The editor of Country Life says that the most notable attempt at modern topiary work in England is at Ascott, the seat of Mr. Leopold de Rothschild, but the examples there have not attained a growth at all approaching those at Wellesley. Mr. Hunnewell writes thus of his garden :

" It was after a visit to Elvaston nearly fifty years ago that I conceived the idea of making a collection of trees for topiary work in imitation of what I had witnessed at that celebrated estate. As suitable trees for that purpose could not be obtained at the nurseries in this country, and as the English Yew is not reliable in our New England climate, I was obliged to make the best selection possible from such trees as had proved hardy here—the Pines, Spruces, Hemlocks, Junipers, Arbor-vitae, Cedars, and Japanese Retinosporas. The trees were all very small, and for the first twenty years their growth was shortened twice annually, causing them to take a close and compact habit, comparing favorably in that respect with the Yew. Many of them are now more than forty feet in height and sixty feet in circumference, the Hemlocks especially proving highly successful."

This beautiful example of art in nature is ever open to visitors, and the number of such visitors is very large. It is, however, but one of the many beauties of the great estate, with its fine garden of Roses, its pavilion of splendid Rhododendrons and Azaleas, its uncommon and very successful rock garden, and its magnificent plantation of rare trees. There are also many rows of fine hedges and arches in various portions of the grounds, hedges of clipped Cedar and Hemlock, many of them twenty feet high, which compare well in condition, symmetry, and extent with the finest English hedges on the finest English estates.

Through the great number of formal gardens laid out within a few years in America, the topiary art has had a certain revival.

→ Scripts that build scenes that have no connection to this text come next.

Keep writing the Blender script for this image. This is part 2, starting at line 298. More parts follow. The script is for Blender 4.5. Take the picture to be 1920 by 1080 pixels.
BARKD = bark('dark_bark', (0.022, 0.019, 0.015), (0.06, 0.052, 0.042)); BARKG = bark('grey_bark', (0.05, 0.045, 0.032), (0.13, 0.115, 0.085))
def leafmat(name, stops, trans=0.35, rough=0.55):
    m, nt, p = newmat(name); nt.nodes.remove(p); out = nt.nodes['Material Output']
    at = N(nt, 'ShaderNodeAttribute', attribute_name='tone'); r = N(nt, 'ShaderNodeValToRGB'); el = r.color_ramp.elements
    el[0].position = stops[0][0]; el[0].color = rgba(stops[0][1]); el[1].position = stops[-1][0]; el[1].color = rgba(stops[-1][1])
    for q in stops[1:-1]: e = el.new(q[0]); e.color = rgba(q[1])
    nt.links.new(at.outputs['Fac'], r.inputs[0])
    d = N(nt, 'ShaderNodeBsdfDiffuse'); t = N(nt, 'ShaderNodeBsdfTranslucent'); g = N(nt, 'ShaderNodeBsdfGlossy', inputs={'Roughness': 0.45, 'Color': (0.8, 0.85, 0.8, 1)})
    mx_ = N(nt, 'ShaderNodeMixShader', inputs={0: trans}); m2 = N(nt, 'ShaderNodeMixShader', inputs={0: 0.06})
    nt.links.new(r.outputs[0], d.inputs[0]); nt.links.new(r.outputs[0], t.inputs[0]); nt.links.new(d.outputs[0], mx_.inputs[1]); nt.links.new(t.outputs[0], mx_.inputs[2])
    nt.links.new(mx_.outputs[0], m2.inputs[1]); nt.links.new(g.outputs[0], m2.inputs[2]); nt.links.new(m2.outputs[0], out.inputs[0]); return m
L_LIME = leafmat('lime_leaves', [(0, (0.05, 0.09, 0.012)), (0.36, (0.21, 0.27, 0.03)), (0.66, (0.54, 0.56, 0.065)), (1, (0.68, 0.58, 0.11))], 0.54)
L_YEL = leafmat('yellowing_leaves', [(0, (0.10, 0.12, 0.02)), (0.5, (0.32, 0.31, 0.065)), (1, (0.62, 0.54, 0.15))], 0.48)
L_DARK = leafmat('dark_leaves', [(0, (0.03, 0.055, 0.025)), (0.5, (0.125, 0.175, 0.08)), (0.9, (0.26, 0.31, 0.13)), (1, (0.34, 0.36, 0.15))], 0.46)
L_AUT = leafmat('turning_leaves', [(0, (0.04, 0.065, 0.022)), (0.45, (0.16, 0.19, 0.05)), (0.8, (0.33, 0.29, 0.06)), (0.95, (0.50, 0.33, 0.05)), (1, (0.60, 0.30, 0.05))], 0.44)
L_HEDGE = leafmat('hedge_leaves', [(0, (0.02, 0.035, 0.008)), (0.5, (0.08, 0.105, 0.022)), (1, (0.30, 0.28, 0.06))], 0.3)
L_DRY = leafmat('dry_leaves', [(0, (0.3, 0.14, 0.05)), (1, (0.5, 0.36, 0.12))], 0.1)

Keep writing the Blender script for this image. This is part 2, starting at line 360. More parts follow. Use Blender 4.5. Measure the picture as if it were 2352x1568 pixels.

In California, with the lavish foliage, it may be seen in considerable perfection, though of scant beauty, as here shown.

Happy is the garden surrounded by a brick wall or with terrace wall of brick. How well every color looks by the side of old brick ; even scarlet, bright pink, and rose-pink flowers, which seem impossible, do very well when held to the wall by clear green leaves. Flowering vines are perfect when trained on old soft-red brick enclosing walls ; white-flowered vines are specially lovely thereon, Clematis, white Roses, and the rarely beautiful white Wistaria. How lovely is my Virgin's-bower when growing on brick ; how Hollyhocks stand up beside it. Brick posts, too, are good in a fence, and, better still, in a pergola. A portion of the fine terrace wall at Van Cortlandt Manor is shown facing page 286. This wall was put in about fifty years ago ; ere that there had been a grass bank, which is ever a trial in a garden ; for it is hard to mow the grass on such a bank, and it never looks neat ; it should be planted with some vine.

A very curious garden wall is the serpentine brick wall still standing at the University of Virginia, at Charlottesville. It is about seven feet high, and closes in the garden and green of the row of houses occupied by members of the faculty ; originally it may have extended around the entire college grounds. I present a view from the street in order to show its contour distinctly ; within the garden its outlines are obscured by vines and flowers. The first thought in the mind of the observer is that its reason for curving is that it could be built much more lightly, and hence more cheaply, than a straight wall ; then it seems a possible idealization in brick of the old Virginia rail fence. But I do not look to domestic patterns and influences for its production ; it is to me a good example of the old-time domination of French ideas which was so marked and so disquieting in America. In France, after the peace of 1762, the Marquis de Geradin was revolutionizing gardening. His own garden at Ermenonville and his description of it exercised important influence in England and America, as in France. Jefferson was the planner and architect of the University of Virginia; and it is stated that he built this serpentine wall. Whether he did or not, it is another example of French influences in architecture in the United States. This French school, above everything else, replaced straight lines with carefully curving and winding lines.